— Begin INPUT DATA —

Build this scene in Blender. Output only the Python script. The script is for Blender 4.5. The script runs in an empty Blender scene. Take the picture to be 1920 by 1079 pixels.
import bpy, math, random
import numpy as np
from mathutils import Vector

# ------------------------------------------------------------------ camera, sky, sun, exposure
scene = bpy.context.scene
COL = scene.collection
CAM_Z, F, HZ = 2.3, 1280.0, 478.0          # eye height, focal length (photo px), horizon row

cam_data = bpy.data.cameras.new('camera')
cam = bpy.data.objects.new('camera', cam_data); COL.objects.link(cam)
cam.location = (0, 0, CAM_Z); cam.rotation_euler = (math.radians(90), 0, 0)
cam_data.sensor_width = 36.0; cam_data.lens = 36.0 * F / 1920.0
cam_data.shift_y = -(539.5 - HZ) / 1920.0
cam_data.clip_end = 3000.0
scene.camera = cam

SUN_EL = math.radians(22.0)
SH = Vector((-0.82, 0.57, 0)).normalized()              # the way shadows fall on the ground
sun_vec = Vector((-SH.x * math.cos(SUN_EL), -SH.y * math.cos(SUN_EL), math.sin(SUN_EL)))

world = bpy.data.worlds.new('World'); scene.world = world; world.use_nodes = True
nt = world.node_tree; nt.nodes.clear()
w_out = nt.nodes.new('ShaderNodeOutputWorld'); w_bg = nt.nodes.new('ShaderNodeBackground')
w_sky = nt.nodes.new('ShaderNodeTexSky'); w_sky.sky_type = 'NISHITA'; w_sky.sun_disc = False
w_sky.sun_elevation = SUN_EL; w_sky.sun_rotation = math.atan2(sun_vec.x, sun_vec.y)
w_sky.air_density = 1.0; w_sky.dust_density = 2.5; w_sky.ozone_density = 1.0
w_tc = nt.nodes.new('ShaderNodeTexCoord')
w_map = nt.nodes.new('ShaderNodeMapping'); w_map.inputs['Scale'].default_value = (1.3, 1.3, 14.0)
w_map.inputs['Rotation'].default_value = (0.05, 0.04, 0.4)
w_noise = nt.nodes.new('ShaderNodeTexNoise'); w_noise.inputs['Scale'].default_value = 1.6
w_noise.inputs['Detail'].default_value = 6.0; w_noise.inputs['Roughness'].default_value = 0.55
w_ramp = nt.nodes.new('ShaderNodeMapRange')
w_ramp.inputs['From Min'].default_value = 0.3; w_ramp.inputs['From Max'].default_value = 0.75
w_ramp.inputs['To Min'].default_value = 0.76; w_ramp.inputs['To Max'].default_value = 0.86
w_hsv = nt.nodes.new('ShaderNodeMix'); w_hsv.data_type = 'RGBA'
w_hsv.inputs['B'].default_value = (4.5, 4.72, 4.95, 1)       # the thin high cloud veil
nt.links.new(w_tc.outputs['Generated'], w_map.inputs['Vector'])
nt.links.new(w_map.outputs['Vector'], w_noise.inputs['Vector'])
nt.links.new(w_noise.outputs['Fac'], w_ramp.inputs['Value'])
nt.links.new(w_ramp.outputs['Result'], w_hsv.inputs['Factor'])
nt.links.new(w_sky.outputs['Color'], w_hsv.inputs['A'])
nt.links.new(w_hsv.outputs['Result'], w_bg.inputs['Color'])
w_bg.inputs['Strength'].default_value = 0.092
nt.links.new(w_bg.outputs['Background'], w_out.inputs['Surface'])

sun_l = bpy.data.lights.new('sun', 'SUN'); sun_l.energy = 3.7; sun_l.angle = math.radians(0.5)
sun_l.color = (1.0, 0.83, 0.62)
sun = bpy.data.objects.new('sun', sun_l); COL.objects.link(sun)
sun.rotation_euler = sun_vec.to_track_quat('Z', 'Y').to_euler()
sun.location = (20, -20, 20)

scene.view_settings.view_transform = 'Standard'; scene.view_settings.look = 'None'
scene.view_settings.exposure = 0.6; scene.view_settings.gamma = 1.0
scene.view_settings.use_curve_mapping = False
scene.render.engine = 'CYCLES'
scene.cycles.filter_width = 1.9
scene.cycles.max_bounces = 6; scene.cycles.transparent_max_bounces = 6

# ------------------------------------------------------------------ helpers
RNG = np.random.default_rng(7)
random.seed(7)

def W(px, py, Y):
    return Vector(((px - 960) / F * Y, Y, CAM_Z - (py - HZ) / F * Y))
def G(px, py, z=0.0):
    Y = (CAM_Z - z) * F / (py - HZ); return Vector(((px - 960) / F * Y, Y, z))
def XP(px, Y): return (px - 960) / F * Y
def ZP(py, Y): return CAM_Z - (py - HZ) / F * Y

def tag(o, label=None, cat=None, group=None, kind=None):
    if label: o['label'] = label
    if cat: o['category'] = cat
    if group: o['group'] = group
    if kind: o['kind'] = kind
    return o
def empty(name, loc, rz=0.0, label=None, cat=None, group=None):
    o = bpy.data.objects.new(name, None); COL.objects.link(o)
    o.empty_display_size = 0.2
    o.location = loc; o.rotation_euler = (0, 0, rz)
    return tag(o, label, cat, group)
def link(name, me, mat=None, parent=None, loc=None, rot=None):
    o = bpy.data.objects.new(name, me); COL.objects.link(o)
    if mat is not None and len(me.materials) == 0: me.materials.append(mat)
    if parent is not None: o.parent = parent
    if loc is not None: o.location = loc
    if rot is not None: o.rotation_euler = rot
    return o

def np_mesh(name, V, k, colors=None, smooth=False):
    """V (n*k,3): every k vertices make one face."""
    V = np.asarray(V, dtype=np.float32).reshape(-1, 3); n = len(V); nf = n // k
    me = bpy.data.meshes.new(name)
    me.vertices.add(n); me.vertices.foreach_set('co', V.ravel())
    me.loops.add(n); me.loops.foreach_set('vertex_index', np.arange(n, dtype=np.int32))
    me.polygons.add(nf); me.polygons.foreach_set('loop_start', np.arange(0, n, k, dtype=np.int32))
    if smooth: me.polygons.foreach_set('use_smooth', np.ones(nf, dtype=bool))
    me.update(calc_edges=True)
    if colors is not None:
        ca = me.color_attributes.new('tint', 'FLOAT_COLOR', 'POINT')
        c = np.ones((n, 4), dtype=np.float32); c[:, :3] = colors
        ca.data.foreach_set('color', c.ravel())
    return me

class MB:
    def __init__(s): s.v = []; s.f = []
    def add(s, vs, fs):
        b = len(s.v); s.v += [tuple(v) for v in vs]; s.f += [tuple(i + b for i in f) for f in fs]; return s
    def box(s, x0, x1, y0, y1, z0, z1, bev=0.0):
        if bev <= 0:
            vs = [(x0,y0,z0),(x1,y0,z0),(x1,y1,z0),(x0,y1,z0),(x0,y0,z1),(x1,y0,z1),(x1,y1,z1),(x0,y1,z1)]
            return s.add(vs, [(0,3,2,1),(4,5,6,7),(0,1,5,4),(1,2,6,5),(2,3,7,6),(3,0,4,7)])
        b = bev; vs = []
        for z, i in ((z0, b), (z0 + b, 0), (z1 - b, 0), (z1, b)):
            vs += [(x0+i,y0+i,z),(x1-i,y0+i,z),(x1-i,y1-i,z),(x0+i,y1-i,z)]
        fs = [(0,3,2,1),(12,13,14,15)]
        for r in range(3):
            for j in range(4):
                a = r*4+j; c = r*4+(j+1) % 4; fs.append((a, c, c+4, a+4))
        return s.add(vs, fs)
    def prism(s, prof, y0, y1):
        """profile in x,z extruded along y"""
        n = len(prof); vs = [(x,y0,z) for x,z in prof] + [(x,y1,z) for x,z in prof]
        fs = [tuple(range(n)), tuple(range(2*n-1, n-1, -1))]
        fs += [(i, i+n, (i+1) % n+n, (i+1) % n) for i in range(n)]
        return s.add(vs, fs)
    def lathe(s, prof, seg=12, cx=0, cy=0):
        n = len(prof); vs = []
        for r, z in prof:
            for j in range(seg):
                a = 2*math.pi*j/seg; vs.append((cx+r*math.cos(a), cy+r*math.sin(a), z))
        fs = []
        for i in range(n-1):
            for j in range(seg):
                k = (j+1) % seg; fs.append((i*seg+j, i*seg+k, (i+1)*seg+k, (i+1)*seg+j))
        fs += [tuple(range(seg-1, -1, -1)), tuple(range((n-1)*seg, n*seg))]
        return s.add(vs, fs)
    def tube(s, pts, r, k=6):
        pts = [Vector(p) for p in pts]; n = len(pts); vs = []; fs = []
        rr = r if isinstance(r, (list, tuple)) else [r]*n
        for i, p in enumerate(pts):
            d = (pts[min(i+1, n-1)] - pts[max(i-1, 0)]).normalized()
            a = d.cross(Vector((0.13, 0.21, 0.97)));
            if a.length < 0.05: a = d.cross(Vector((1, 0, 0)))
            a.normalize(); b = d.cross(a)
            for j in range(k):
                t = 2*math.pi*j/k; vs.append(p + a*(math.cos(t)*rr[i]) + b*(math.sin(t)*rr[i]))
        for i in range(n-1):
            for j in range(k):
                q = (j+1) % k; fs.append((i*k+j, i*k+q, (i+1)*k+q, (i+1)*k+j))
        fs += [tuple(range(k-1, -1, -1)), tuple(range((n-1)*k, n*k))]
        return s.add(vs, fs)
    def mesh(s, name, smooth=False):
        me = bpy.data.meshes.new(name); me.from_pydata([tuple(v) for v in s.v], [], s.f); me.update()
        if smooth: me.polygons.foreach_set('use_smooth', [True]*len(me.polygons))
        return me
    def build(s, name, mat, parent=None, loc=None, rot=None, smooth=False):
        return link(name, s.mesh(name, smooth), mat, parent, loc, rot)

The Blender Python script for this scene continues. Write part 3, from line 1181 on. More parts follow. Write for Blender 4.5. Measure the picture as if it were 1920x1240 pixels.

— End INPUT DATA —

## WHAT THIS TASK INVOLVES
Return exactly the opening lines of the listing above, ending with the line that has "CAM_Z, F, HZ".

## RESPONSE TO THIS TASK
Build this scene in Blender. Output only the Python script. The script is for Blender 4.5. The script runs in an empty Blender scene. Take the picture to be 1920 by 1079 pixels.
import bpy, math, random
import numpy as np
from mathutils import Vector

# ------------------------------------------------------------------ camera, sky, sun, exposure
scene = bpy.context.scene
COL = scene.collection
CAM_Z, F, HZ = 2.3, 1280.0, 478.0          # eye height, focal length (photo px), horizon row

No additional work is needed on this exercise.